* [STORED DATA]:
************

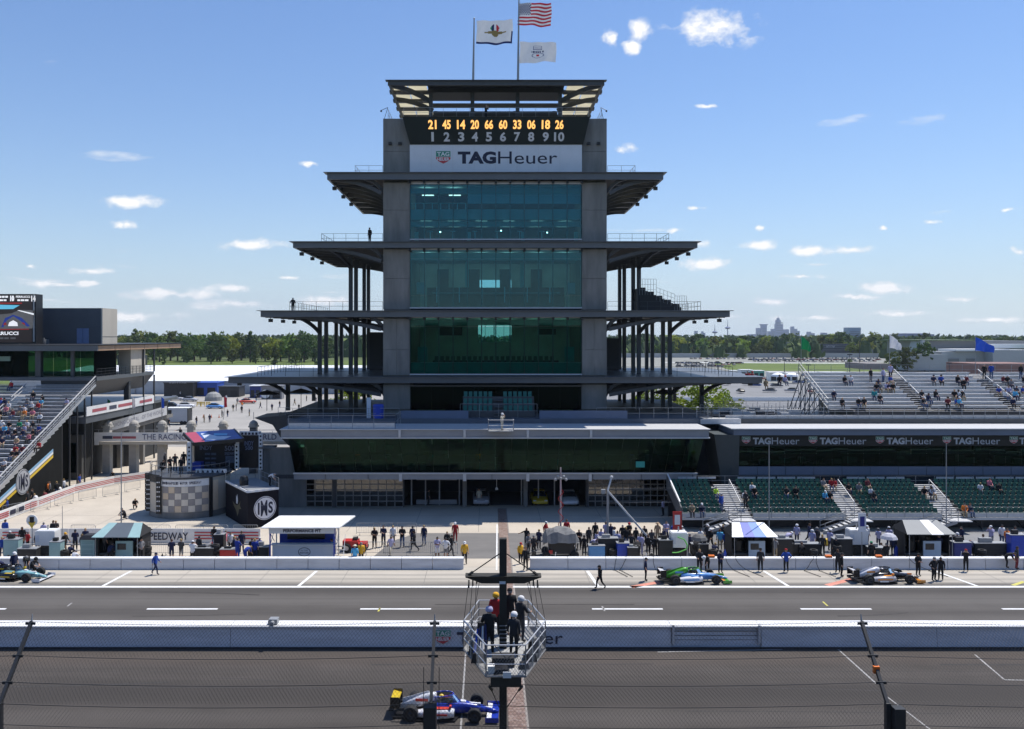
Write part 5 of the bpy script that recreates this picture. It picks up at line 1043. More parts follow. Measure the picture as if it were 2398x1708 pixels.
POSES = dict([pose('stand'),
    pose('folded', ell=(-.25,-.02,1.16), wrl=(.03,-.22,1.14), elr=(.25,-.02,1.16), wrr=(-.04,-.20,1.18)),
    pose('hips', ell=(-.36,.06,1.18), wrl=(-.17,-.05,1.0), elr=(.36,.06,1.18), wrr=(.17,-.05,1.0)),
    pose('walk', knl=(-.1,-.20,.52), anl=(-.1,-.22,.10), tol=(-.1,-.40,.07), knr=(.1,.10,.50), anr=(.1,.38,.16), tor=(.1,.28,.04), ell=(-.25,.12,1.17), wrl=(-.25,.10,.93), elr=(.25,-.06,1.16), wrr=(.23,-.26,1.0)),
    pose('raise', ell=(-.30,-.16,1.26), wrl=(-.10,-.24,1.50), elr=(.30,-.16,1.26), wrr=(.10,-.24,1.50)),
    pose('sit', pel=(0,0,.10), spi=(0,-.01,.30), che=(0,-.04,.50), nec=(0,-.07,.64), hea=(0,-.11,.77), shl=(-.19,-.04,.57), shr=(.19,-.04,.57), ell=(-.25,-.12,.31), elr=(.25,-.12,.31), wrl=(-.12,-.34,.20), wrr=(.12,-.34,.20),
         hil=(-.1,-.05,.09), hir=(.1,-.05,.09), knl=(-.13,-.46,.10), knr=(.13,-.46,.10), anl=(-.13,-.44,-.30), anr=(.13,-.44,-.30), tol=(-.14,-.62,-.35), tor=(.14,-.62,-.35)),
    pose('bend', pel=(0,.10,.92), spi=(0,-.02,1.08), che=(0,-.20,1.17), nec=(0,-.36,1.20), hea=(0,-.50,1.20), shl=(-.19,-.27,1.16), shr=(.19,-.27,1.16), ell=(-.22,-.36,.90), elr=(.22,-.36,.90), wrl=(-.14,-.50,.70), wrr=(.14,-.50,.70), hil=(-.1,.08,.88), hir=(.1,.08,.88)),
    pose('crouch', pel=(0,.12,.42), spi=(0,.02,.60), che=(0,-.10,.78), nec=(0,-.17,.91), hea=(0,-.24,1.02), shl=(-.19,-.12,.84), shr=(.19,-.12,.84), ell=(-.26,-.28,.62), elr=(.26,-.28,.62), wrl=(-.12,-.46,.52), wrr=(.12,-.46,.52),
         hil=(-.1,.08,.40), hir=(.1,.08,.40), knl=(-.17,-.30,.50), knr=(.15,-.22,.20), anl=(-.14,-.14,.10), anr=(.13,.20,.10), tol=(-.15,-.32,.05), tor=(.13,.08,.04)),
    pose('point', ell=(-.40,-.10,1.36), wrl=(-.60,-.22,1.32), elr=(.25,.02,1.16), wrr=(.22,-.10,.94)),
    pose('grip', ell=(-.26,-.10,1.18), wrl=(-.20,-.36,1.12), elr=(.26,-.10,1.18), wrr=(.20,-.36,1.12))])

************

* [REQUIREMENT]: Extract all the data above exactly, excluding every picture.

* [COMPLETE RESPONSE]:
Write part 5 of the bpy script that recreates this picture. It picks up at line 1043. More parts follow. Measure the picture as if it were 2398x1708 pixels.
POSES = dict([pose('stand'),
    pose('folded', ell=(-.25,-.02,1.16), wrl=(.03,-.22,1.14), elr=(.25,-.02,1.16), wrr=(-.04,-.20,1.18)),
    pose('hips', ell=(-.36,.06,1.18), wrl=(-.17,-.05,1.0), elr=(.36,.06,1.18), wrr=(.17,-.05,1.0)),
    pose('walk', knl=(-.1,-.20,.52), anl=(-.1,-.22,.10), tol=(-.1,-.40,.07), knr=(.1,.10,.50), anr=(.1,.38,.16), tor=(.1,.28,.04), ell=(-.25,.12,1.17), wrl=(-.25,.10,.93), elr=(.25,-.06,1.16), wrr=(.23,-.26,1.0)),
    pose('raise', ell=(-.30,-.16,1.26), wrl=(-.10,-.24,1.50), elr=(.30,-.16,1.26), wrr=(.10,-.24,1.50)),
    pose('sit', pel=(0,0,.10), spi=(0,-.01,.30), che=(0,-.04,.50), nec=(0,-.07,.64), hea=(0,-.11,.77), shl=(-.19,-.04,.57), shr=(.19,-.04,.57), ell=(-.25,-.12,.31), elr=(.25,-.12,.31), wrl=(-.12,-.34,.20), wrr=(.12,-.34,.20),
         hil=(-.1,-.05,.09), hir=(.1,-.05,.09), knl=(-.13,-.46,.10), knr=(.13,-.46,.10), anl=(-.13,-.44,-.30), anr=(.13,-.44,-.30), tol=(-.14,-.62,-.35), tor=(.14,-.62,-.35)),
    pose('bend', pel=(0,.10,.92), spi=(0,-.02,1.08), che=(0,-.20,1.17), nec=(0,-.36,1.20), hea=(0,-.50,1.20), shl=(-.19,-.27,1.16), shr=(.19,-.27,1.16), ell=(-.22,-.36,.90), elr=(.22,-.36,.90), wrl=(-.14,-.50,.70), wrr=(.14,-.50,.70), hil=(-.1,.08,.88), hir=(.1,.08,.88)),
    pose('crouch', pel=(0,.12,.42), spi=(0,.02,.60), che=(0,-.10,.78), nec=(0,-.17,.91), hea=(0,-.24,1.02), shl=(-.19,-.12,.84), shr=(.19,-.12,.84), ell=(-.26,-.28,.62), elr=(.26,-.28,.62), wrl=(-.12,-.46,.52), wrr=(.12,-.46,.52),
         hil=(-.1,.08,.40), hir=(.1,.08,.40), knl=(-.17,-.30,.50), knr=(.15,-.22,.20), anl=(-.14,-.14,.10), anr=(.13,.20,.10), tol=(-.15,-.32,.05), tor=(.13,.08,.04)),
    pose('point', ell=(-.40,-.10,1.36), wrl=(-.60,-.22,1.32), elr=(.25,.02,1.16), wrr=(.22,-.10,.94)),
    pose('grip', ell=(-.26,-.10,1.18), wrl=(-.20,-.36,1.12), elr=(.26,-.10,1.18), wrr=(.20,-.36,1.12))])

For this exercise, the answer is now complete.